→ EXERCISE GOAL
Beneath this task is a listing; retype all of it exactly.

◇ ◇ ◇ ◇ ◇

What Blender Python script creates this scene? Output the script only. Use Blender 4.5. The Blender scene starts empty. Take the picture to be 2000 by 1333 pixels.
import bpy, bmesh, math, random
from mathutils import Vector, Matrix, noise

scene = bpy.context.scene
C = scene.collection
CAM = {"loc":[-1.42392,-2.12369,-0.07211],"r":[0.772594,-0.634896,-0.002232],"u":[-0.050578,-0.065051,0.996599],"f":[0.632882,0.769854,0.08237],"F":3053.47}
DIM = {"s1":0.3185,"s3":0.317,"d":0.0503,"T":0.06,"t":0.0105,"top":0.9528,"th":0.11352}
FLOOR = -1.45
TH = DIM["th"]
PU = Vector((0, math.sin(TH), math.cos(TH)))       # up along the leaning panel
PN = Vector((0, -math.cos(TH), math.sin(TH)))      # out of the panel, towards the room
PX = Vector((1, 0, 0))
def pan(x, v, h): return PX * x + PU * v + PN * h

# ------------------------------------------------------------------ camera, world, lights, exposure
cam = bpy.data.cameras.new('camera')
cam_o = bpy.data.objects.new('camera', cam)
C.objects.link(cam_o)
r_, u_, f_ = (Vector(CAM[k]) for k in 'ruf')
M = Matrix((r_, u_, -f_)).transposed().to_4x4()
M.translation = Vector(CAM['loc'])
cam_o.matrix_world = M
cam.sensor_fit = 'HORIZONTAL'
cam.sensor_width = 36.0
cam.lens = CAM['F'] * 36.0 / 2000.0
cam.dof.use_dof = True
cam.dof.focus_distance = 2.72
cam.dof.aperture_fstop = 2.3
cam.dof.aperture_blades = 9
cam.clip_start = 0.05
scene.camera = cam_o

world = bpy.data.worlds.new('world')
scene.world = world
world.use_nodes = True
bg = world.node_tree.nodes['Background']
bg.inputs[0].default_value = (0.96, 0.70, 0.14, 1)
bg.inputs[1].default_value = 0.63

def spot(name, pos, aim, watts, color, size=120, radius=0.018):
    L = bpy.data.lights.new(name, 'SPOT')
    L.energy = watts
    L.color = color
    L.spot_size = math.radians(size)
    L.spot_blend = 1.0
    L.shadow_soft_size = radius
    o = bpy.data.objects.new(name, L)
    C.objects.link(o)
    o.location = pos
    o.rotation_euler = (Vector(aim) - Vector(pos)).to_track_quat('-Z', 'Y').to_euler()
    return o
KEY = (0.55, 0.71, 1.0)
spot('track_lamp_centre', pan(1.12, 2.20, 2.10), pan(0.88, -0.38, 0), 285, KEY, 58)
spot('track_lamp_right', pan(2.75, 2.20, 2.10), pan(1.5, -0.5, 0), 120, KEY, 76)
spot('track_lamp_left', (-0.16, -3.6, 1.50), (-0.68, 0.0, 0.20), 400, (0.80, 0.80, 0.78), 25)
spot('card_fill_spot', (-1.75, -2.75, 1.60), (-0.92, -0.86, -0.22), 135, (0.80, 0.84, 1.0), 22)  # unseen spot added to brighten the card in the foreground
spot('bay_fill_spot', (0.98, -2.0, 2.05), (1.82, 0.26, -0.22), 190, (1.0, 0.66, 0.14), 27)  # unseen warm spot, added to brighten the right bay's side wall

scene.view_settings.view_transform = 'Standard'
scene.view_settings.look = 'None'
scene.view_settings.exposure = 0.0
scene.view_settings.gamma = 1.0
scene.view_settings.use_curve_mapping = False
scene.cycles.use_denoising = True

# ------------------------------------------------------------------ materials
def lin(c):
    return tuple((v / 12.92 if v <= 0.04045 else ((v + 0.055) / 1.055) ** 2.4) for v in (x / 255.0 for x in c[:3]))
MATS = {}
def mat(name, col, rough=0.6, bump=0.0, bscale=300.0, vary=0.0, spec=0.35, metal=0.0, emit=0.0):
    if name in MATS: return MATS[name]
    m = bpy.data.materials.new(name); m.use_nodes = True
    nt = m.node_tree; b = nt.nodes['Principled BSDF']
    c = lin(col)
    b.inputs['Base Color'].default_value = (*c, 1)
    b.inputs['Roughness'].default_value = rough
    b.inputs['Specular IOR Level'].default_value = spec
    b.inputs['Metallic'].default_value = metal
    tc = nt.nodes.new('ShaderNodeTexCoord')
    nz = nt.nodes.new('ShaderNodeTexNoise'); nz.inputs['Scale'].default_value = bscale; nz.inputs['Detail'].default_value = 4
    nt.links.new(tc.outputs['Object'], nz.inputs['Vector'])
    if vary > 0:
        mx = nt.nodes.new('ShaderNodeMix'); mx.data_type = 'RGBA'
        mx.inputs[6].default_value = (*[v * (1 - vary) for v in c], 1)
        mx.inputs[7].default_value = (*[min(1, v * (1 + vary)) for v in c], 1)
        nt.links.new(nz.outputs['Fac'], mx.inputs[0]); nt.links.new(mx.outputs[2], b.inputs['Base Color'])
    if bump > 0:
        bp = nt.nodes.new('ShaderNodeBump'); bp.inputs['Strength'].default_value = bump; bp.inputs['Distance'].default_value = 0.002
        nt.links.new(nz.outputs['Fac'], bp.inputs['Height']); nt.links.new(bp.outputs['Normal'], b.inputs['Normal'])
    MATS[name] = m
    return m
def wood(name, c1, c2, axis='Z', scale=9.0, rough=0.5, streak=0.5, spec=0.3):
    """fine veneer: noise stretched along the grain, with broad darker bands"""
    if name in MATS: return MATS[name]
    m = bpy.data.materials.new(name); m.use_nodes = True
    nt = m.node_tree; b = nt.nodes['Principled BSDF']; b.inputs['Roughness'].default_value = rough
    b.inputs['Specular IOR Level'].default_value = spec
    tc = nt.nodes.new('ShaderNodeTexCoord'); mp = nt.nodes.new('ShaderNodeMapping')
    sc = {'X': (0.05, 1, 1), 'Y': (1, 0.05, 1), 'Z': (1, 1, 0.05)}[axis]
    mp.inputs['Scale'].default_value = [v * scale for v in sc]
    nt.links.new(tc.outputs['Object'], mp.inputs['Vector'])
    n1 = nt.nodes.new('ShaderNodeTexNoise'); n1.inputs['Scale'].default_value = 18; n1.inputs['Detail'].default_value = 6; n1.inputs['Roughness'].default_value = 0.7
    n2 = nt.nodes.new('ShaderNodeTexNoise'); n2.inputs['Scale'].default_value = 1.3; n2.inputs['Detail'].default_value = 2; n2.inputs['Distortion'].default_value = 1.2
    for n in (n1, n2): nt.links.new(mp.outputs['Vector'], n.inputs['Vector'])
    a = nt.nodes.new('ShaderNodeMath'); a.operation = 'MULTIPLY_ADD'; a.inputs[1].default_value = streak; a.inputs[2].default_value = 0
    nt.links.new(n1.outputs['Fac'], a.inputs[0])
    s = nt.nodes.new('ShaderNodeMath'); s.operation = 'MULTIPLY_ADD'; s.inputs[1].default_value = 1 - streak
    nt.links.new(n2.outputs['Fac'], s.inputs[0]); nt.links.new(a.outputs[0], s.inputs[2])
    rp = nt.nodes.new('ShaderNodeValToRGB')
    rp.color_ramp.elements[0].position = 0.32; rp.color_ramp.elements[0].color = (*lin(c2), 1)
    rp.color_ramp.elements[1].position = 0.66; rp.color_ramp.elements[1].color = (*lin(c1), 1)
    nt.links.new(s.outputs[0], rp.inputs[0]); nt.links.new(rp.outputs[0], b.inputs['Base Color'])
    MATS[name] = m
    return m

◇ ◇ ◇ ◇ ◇

→ EXERCISE RESULT
What Blender Python script creates this scene? Output the script only. Use Blender 4.5. The Blender scene starts empty. Take the picture to be 2000 by 1333 pixels.
import bpy, bmesh, math, random
from mathutils import Vector, Matrix, noise

scene = bpy.context.scene
C = scene.collection
CAM = {"loc":[-1.42392,-2.12369,-0.07211],"r":[0.772594,-0.634896,-0.002232],"u":[-0.050578,-0.065051,0.996599],"f":[0.632882,0.769854,0.08237],"F":3053.47}
DIM = {"s1":0.3185,"s3":0.317,"d":0.0503,"T":0.06,"t":0.0105,"top":0.9528,"th":0.11352}
FLOOR = -1.45
TH = DIM["th"]
PU = Vector((0, math.sin(TH), math.cos(TH)))       # up along the leaning panel
PN = Vector((0, -math.cos(TH), math.sin(TH)))      # out of the panel, towards the room
PX = Vector((1, 0, 0))
def pan(x, v, h): return PX * x + PU * v + PN * h

# ------------------------------------------------------------------ camera, world, lights, exposure
cam = bpy.data.cameras.new('camera')
cam_o = bpy.data.objects.new('camera', cam)
C.objects.link(cam_o)
r_, u_, f_ = (Vector(CAM[k]) for k in 'ruf')
M = Matrix((r_, u_, -f_)).transposed().to_4x4()
M.translation = Vector(CAM['loc'])
cam_o.matrix_world = M
cam.sensor_fit = 'HORIZONTAL'
cam.sensor_width = 36.0
cam.lens = CAM['F'] * 36.0 / 2000.0
cam.dof.use_dof = True
cam.dof.focus_distance = 2.72
cam.dof.aperture_fstop = 2.3
cam.dof.aperture_blades = 9
cam.clip_start = 0.05
scene.camera = cam_o

world = bpy.data.worlds.new('world')
scene.world = world
world.use_nodes = True
bg = world.node_tree.nodes['Background']
bg.inputs[0].default_value = (0.96, 0.70, 0.14, 1)
bg.inputs[1].default_value = 0.63

def spot(name, pos, aim, watts, color, size=120, radius=0.018):
    L = bpy.data.lights.new(name, 'SPOT')
    L.energy = watts
    L.color = color
    L.spot_size = math.radians(size)
    L.spot_blend = 1.0
    L.shadow_soft_size = radius
    o = bpy.data.objects.new(name, L)
    C.objects.link(o)
    o.location = pos
    o.rotation_euler = (Vector(aim) - Vector(pos)).to_track_quat('-Z', 'Y').to_euler()
    return o
KEY = (0.55, 0.71, 1.0)
spot('track_lamp_centre', pan(1.12, 2.20, 2.10), pan(0.88, -0.38, 0), 285, KEY, 58)
spot('track_lamp_right', pan(2.75, 2.20, 2.10), pan(1.5, -0.5, 0), 120, KEY, 76)
spot('track_lamp_left', (-0.16, -3.6, 1.50), (-0.68, 0.0, 0.20), 400, (0.80, 0.80, 0.78), 25)
spot('card_fill_spot', (-1.75, -2.75, 1.60), (-0.92, -0.86, -0.22), 135, (0.80, 0.84, 1.0), 22)  # unseen spot added to brighten the card in the foreground
spot('bay_fill_spot', (0.98, -2.0, 2.05), (1.82, 0.26, -0.22), 190, (1.0, 0.66, 0.14), 27)  # unseen warm spot, added to brighten the right bay's side wall

scene.view_settings.view_transform = 'Standard'
scene.view_settings.look = 'None'
scene.view_settings.exposure = 0.0
scene.view_settings.gamma = 1.0
scene.view_settings.use_curve_mapping = False
scene.cycles.use_denoising = True

# ------------------------------------------------------------------ materials
def lin(c):
    return tuple((v / 12.92 if v <= 0.04045 else ((v + 0.055) / 1.055) ** 2.4) for v in (x / 255.0 for x in c[:3]))
MATS = {}
def mat(name, col, rough=0.6, bump=0.0, bscale=300.0, vary=0.0, spec=0.35, metal=0.0, emit=0.0):
    if name in MATS: return MATS[name]
    m = bpy.data.materials.new(name); m.use_nodes = True
    nt = m.node_tree; b = nt.nodes['Principled BSDF']
    c = lin(col)
    b.inputs['Base Color'].default_value = (*c, 1)
    b.inputs['Roughness'].default_value = rough
    b.inputs['Specular IOR Level'].default_value = spec
    b.inputs['Metallic'].default_value = metal
    tc = nt.nodes.new('ShaderNodeTexCoord')
    nz = nt.nodes.new('ShaderNodeTexNoise'); nz.inputs['Scale'].default_value = bscale; nz.inputs['Detail'].default_value = 4
    nt.links.new(tc.outputs['Object'], nz.inputs['Vector'])
    if vary > 0:
        mx = nt.nodes.new('ShaderNodeMix'); mx.data_type = 'RGBA'
        mx.inputs[6].default_value = (*[v * (1 - vary) for v in c], 1)
        mx.inputs[7].default_value = (*[min(1, v * (1 + vary)) for v in c], 1)
        nt.links.new(nz.outputs['Fac'], mx.inputs[0]); nt.links.new(mx.outputs[2], b.inputs['Base Color'])
    if bump > 0:
        bp = nt.nodes.new('ShaderNodeBump'); bp.inputs['Strength'].default_value = bump; bp.inputs['Distance'].default_value = 0.002
        nt.links.new(nz.outputs['Fac'], bp.inputs['Height']); nt.links.new(bp.outputs['Normal'], b.inputs['Normal'])
    MATS[name] = m
    return m
def wood(name, c1, c2, axis='Z', scale=9.0, rough=0.5, streak=0.5, spec=0.3):
    """fine veneer: noise stretched along the grain, with broad darker bands"""
    if name in MATS: return MATS[name]
    m = bpy.data.materials.new(name); m.use_nodes = True
    nt = m.node_tree; b = nt.nodes['Principled BSDF']; b.inputs['Roughness'].default_value = rough
    b.inputs['Specular IOR Level'].default_value = spec
    tc = nt.nodes.new('ShaderNodeTexCoord'); mp = nt.nodes.new('ShaderNodeMapping')
    sc = {'X': (0.05, 1, 1), 'Y': (1, 0.05, 1), 'Z': (1, 1, 0.05)}[axis]
    mp.inputs['Scale'].default_value = [v * scale for v in sc]
    nt.links.new(tc.outputs['Object'], mp.inputs['Vector'])
    n1 = nt.nodes.new('ShaderNodeTexNoise'); n1.inputs['Scale'].default_value = 18; n1.inputs['Detail'].default_value = 6; n1.inputs['Roughness'].default_value = 0.7
    n2 = nt.nodes.new('ShaderNodeTexNoise'); n2.inputs['Scale'].default_value = 1.3; n2.inputs['Detail'].default_value = 2; n2.inputs['Distortion'].default_value = 1.2
    for n in (n1, n2): nt.links.new(mp.outputs['Vector'], n.inputs['Vector'])
    a = nt.nodes.new('ShaderNodeMath'); a.operation = 'MULTIPLY_ADD'; a.inputs[1].default_value = streak; a.inputs[2].default_value = 0
    nt.links.new(n1.outputs['Fac'], a.inputs[0])
    s = nt.nodes.new('ShaderNodeMath'); s.operation = 'MULTIPLY_ADD'; s.inputs[1].default_value = 1 - streak
    nt.links.new(n2.outputs['Fac'], s.inputs[0]); nt.links.new(a.outputs[0], s.inputs[2])
    rp = nt.nodes.new('ShaderNodeValToRGB')
    rp.color_ramp.elements[0].position = 0.32; rp.color_ramp.elements[0].color = (*lin(c2), 1)
    rp.color_ramp.elements[1].position = 0.66; rp.color_ramp.elements[1].color = (*lin(c1), 1)
    nt.links.new(s.outputs[0], rp.inputs[0]); nt.links.new(rp.outputs[0], b.inputs['Base Color'])
    MATS[name] = m
    return m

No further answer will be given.